-- begin Data block --

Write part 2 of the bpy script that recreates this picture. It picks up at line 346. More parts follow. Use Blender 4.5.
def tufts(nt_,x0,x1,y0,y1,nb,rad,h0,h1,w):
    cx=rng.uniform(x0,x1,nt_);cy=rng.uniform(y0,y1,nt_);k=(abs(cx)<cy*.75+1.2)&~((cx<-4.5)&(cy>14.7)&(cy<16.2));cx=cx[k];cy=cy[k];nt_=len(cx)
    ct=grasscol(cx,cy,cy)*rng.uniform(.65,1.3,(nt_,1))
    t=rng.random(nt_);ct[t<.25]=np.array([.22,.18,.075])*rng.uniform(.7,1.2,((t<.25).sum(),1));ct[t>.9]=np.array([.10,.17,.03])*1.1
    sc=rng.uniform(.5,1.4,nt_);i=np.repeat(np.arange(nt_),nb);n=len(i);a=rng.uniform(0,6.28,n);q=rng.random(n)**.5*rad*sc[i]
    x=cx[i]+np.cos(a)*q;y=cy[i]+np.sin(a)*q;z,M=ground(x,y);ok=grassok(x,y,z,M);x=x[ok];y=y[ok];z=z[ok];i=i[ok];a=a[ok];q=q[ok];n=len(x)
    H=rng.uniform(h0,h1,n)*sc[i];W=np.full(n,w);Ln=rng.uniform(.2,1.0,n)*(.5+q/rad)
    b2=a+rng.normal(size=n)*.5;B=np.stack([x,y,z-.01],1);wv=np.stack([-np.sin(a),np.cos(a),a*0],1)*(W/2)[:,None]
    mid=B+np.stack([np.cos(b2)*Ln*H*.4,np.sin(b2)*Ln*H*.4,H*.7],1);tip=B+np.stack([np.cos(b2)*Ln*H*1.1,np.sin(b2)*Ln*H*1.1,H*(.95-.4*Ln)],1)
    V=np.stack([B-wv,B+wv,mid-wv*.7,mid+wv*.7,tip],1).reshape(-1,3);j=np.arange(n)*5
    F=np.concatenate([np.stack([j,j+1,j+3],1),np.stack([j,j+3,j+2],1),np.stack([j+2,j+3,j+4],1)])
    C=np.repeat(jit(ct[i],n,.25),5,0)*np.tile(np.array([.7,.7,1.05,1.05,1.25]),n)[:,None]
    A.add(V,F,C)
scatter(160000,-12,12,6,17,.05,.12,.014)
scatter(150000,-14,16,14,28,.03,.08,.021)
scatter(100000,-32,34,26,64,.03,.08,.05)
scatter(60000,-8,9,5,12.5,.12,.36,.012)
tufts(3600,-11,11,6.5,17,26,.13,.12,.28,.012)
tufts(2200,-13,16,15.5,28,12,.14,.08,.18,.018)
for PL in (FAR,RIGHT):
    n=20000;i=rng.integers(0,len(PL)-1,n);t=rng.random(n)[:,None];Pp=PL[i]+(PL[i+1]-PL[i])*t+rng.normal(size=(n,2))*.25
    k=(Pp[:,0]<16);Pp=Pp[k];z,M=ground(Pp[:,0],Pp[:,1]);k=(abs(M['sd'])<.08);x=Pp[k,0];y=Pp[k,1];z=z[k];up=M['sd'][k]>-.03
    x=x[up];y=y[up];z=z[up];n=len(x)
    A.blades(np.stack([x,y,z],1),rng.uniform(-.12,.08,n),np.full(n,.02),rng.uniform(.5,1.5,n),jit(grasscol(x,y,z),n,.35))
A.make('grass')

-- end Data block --

→ **Given request**
Each line of the listing above should be output exactly.

→ **Response to the task**
Write part 2 of the bpy script that recreates this picture. It picks up at line 346. More parts follow. Use Blender 4.5.
def tufts(nt_,x0,x1,y0,y1,nb,rad,h0,h1,w):
    cx=rng.uniform(x0,x1,nt_);cy=rng.uniform(y0,y1,nt_);k=(abs(cx)<cy*.75+1.2)&~((cx<-4.5)&(cy>14.7)&(cy<16.2));cx=cx[k];cy=cy[k];nt_=len(cx)
    ct=grasscol(cx,cy,cy)*rng.uniform(.65,1.3,(nt_,1))
    t=rng.random(nt_);ct[t<.25]=np.array([.22,.18,.075])*rng.uniform(.7,1.2,((t<.25).sum(),1));ct[t>.9]=np.array([.10,.17,.03])*1.1
    sc=rng.uniform(.5,1.4,nt_);i=np.repeat(np.arange(nt_),nb);n=len(i);a=rng.uniform(0,6.28,n);q=rng.random(n)**.5*rad*sc[i]
    x=cx[i]+np.cos(a)*q;y=cy[i]+np.sin(a)*q;z,M=ground(x,y);ok=grassok(x,y,z,M);x=x[ok];y=y[ok];z=z[ok];i=i[ok];a=a[ok];q=q[ok];n=len(x)
    H=rng.uniform(h0,h1,n)*sc[i];W=np.full(n,w);Ln=rng.uniform(.2,1.0,n)*(.5+q/rad)
    b2=a+rng.normal(size=n)*.5;B=np.stack([x,y,z-.01],1);wv=np.stack([-np.sin(a),np.cos(a),a*0],1)*(W/2)[:,None]
    mid=B+np.stack([np.cos(b2)*Ln*H*.4,np.sin(b2)*Ln*H*.4,H*.7],1);tip=B+np.stack([np.cos(b2)*Ln*H*1.1,np.sin(b2)*Ln*H*1.1,H*(.95-.4*Ln)],1)
    V=np.stack([B-wv,B+wv,mid-wv*.7,mid+wv*.7,tip],1).reshape(-1,3);j=np.arange(n)*5
    F=np.concatenate([np.stack([j,j+1,j+3],1),np.stack([j,j+3,j+2],1),np.stack([j+2,j+3,j+4],1)])
    C=np.repeat(jit(ct[i],n,.25),5,0)*np.tile(np.array([.7,.7,1.05,1.05,1.25]),n)[:,None]
    A.add(V,F,C)
scatter(160000,-12,12,6,17,.05,.12,.014)
scatter(150000,-14,16,14,28,.03,.08,.021)
scatter(100000,-32,34,26,64,.03,.08,.05)
scatter(60000,-8,9,5,12.5,.12,.36,.012)
tufts(3600,-11,11,6.5,17,26,.13,.12,.28,.012)
tufts(2200,-13,16,15.5,28,12,.14,.08,.18,.018)
for PL in (FAR,RIGHT):
    n=20000;i=rng.integers(0,len(PL)-1,n);t=rng.random(n)[:,None];Pp=PL[i]+(PL[i+1]-PL[i])*t+rng.normal(size=(n,2))*.25
    k=(Pp[:,0]<16);Pp=Pp[k];z,M=ground(Pp[:,0],Pp[:,1]);k=(abs(M['sd'])<.08);x=Pp[k,0];y=Pp[k,1];z=z[k];up=M['sd'][k]>-.03
    x=x[up];y=y[up];z=z[up];n=len(x)
    A.blades(np.stack([x,y,z],1),rng.uniform(-.12,.08,n),np.full(n,.02),rng.uniform(.5,1.5,n),jit(grasscol(x,y,z),n,.35))
A.make('grass')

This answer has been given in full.